The "invention of tradition" and the "imagined community" have been two of the influential concepts that dominated approaches to understanding of identity construction. Rejecting these, and replacing them with "performance" as a perceptual means, Anne Hardgrove examined a leading diasporic business community in India, the Marwaris, in her dissertation, "Community as Public Culture: The Marwaris of Calcutta, c. 1897–1997" (Univ. of Michigan, 1999). Hardgrove said that in transforming her study into an e-book she would like to turn it into a study of visual practices, focusing, for instance—through virtual reality tours of their dwelling places—on the use of architecture by the Marwaris to create identity. The e-text would also enable the presentation of multilingual texts to the reader, Hardgrove said.

As the different presentations were being made, one striking feature that began to emerge was the common intellectual threads that seemed to run through the several dissertations, perhaps reflecting the dominant concerns of scholars today.

The question of identity, for example, was central to many of the dissertations, although in different forms. Thus, in his dissertation, "The 'Door of the Seas and the Key to the Universe': Indian Politics and Imperial Rivalry in the Darien, 1640–1750" (Princeton Univ., 1999), Ignacio Gallup-Diaz argued, inter alia, that the politics of chieftaincies shaped Spanish colonial identity even while it affected the lives of indigenous peoples. Interestingly, like many of the others, Gallup-Diaz also dealt with the question of "colonial space." He saw several ways in which the translation into an e-text could enrich the monograph: the greater use of oral traditions, display of maps, making available the corpus of "pirate literature" about eastern Panama, the linking of anthropologists and the Kuna Indian community, and the deployment of multiple narratives.

Not surprisingly, Helena Pohlandt-McCormick also saw the possibility of providing multiple narratives as an important advantage in an e-book, because her dissertation, "'I Saw a Nightmare . . .'— Doing Violence to Memory: The Soweto Uprising, June 16, 1976" (Univ. of Minnesota, 1999), was primarily based on oral testimony, and her argument was, in fact, that the narratives of participants in the uprising were appropriated differently by different groups—the state and the political parties—for their own purposes. Thus the dissertation does not seek, Pohlandt-McCormick said, to present the "truth," but instead, to present the multiple truths about Soweto.

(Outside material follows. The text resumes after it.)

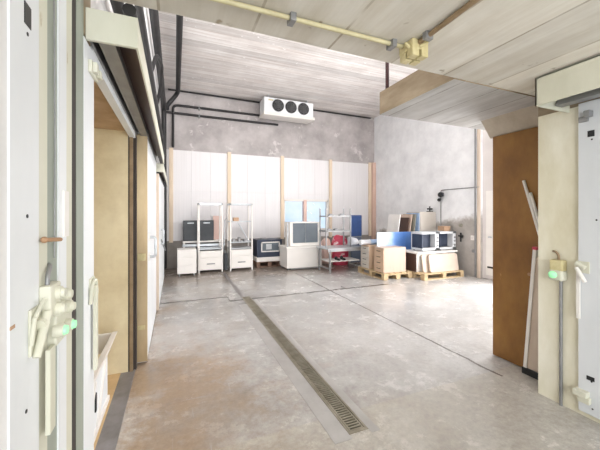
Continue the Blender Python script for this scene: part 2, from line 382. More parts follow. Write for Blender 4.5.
struct('trim_14', box(-1.5, -.47, 1.66, 3.28, 0, .006), 'sill', 'tan wooden threshold of the left doorway', 'threshold')
struct('trim_15', MB().box(-.47, -.36, 1.3, 3.4, 0, .004).box(-.365, -.35, 1.3, 3.4, 0, .008), 'gutter', 'grey floor gutter along the left doorway', 'gutter')
# near left frame strips, camera end first
struct('trim_16', box(-.45, -.349, 1.056, 1.117, 0, 2.48), 'cream_metal', 'cream edge strip beside the white latch door at left', 'trim')
struct('trim_17', box(-.45, -.353, 1.117, 1.21, 0, 2.48), 'greygreen', 'grey green recessed channel with cables behind the push-button box', 'trim')
struct('trim_18', box(-.45, -.348, 1.21, 1.285, 0, 2.48), 'white_metal', 'narrow white flange carrying the small white plate', 'trim')
struct('trim_19', box(-.45, -.35, 1.285, 1.352, 0, 2.48), 'cream_metal', 'cream strip left of the dark strip', 'trim')
struct('trim_20', box(-.5, -.354, 1.352, 1.418, 0, 2.48), 'gasket', 'flush dark strip drawn for the shaded slot in the left door frame', 'trim')  # shade of the slot put into a flush dark strip
struct('trim_21', box(-.5, -.352, 1.418, 1.515, 0, 2.48), 'greygreen', 'grey green strip right of the dark strip', 'trim')
struct('trim_22', box(-.7, -.35, 1.515, 1.68, 0, 2.235), 'white_metal', 'white near jamb of the left doorway', 'jamb')
struct('trim_23', box(-.75, -.5, .85, 1.68, 0, 2.48), 'gasket', 'dark filling behind the left frame strips', 'filling')
struct('trim_24', box(-.75, -.352, 1.515, 1.63, 2.25, 2.48), 'slab_side', 'brown concrete piece above the rail housing', 'lintel')

# ---- near left door leaf (white plate with latch)
d = thing('door_3', 'white steel door with slot holes and a cream latch, nearest on the left', 'door', (-.40, .97, 0), kind='structure')
box(-.44, -.348, .892, 1.056, 0, 2.48, bev=.002).build('door_leaf', 'white_metal', d)
def hole(y0, y1, z0, z1, parent, x=-.348): box(x - .004, x + .0015, y0, y1, z0, z1).build('slot_hole', 'black', parent)
hole(.964, 1.002, 1.975, 2.03, d)
for y, z in ((.983, 1.955), (.981, 1.492), (.975, 1.0)): MB().cyl((-.352, y, z), (-.3465, y, z), .005).build('bolt_hole', 'black', d, True)
MB().box(-.352, -.3465, .893, .915, 1.232, 1.240).build('rust_mark', 'brownbox', d)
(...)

Heidi Gengenbach, whose dissertation, "Where Women Make History: Pots, Stories, Tattoos, and other Gendered Accounts of Community and Change in Magude District, Mozambique, c. 1800 to the Present" (Univ. of Minnesota, 1999), also depended heavily on oral history (with more than 250 interviews running to about 550 hours of testimony), discussed how gender inflected the meaning of the term "history" in Magude. Women in Magude used a different word for past experiences, Gengenbach said, because they were less interested in the time and space of events and were more concerned with their relational contexts. While the dissertation can be enhanced in an e-book form—by the inclusion of different maps of Magude, for instance—the ways of presenting the source material posed challenges and concerns, Gengenbach said, raising questions about privacy and intellectual property, in particular.

Michael Katten described how his dissertation, "Category Creation and the Colonial Setting: Identity Formation in 19th-Century Telugu-Speaking India" (Univ. of California at Berkeley, 1997), departed from hackneyed models of colonialism to examine the "dialogic" negotiations between the colonizer and the colonized that shaped the latter's identity. Katten thought he could, in making the e-book, enrich the narrative text with graphics such as maps and images and audio files of folk songs that constituted an element of his study. He suggested also that links to the actual sources could be provided whenever possible.

Katten agreed with the suggestion that he could consider layering the text in such a way that different readers with varying objectives could draw from the e-book whatever they are seeking. That is, in its many hyperlinked layers, the e-book can be a general discussion for the merely interested reader while at a deeper stratum, it could also be a detailed analysis for the scholarly inquirer.

Such a layered electronic palimpsest was precisely the model that Robert Darnton adopted for his own e-book, an ambitious, multidimensional exploration of the publishing industry in the Age of Enlightenment, which will be published in a parallel program by the American Council of Learned Societies. Darnton, the immediate past president of the AHA and an ardent advocate of electronic publication (whose idea it was, in fact, to launch the Gutenberg-e program), said his book will be designed as an electronic monograph "organized in levels of increasing complexity, so that at its apex it can be read by undergraduates and at its base it can communicate original research to specialists." He was excited about the possibilities inherent in electronic publication, he said, but recognized that it should be scholarship that drove technology and not vice versa.

The design of Darnton's book seemed to answer one question posed in the discussion: what would be the readership for an electronic book? If different segments of the reading public can reach the different layers of an e-book such as Darnton's, then the audience can be much larger than that for the traditional printed book.

Many other questions were raised in the daylong workshop, such as: What would be the ethics of placing oral historical sources online? How would an author's voice be preserved in an e-book that also provides a collection of sources that produce their own narrative? How does the author counter the "browse factor" (the ability, and therefore tendency, to follow links beyond the bounds of the primary text)?

The experts in different aspects of publishing—editing, design, copyright, and Web publishing—from the press who also participated in the workshop answered these as well as other simpler questions such as those concerning copyright and modes of submission of materials for electronic publication. Press staff also demonstrated electronic publishing projects they were already involved in and discussed ways in which the Gutenberg-e site will evolve and become a trendsetter for a whole series of publications that are expected to be published electronically.

A follow-up workshop is planned for September 2000, by which time the authors will have had the opportunity to refine their dissertations, and the e-texts that at present are mere ideas will have acquired a more visible Web presence.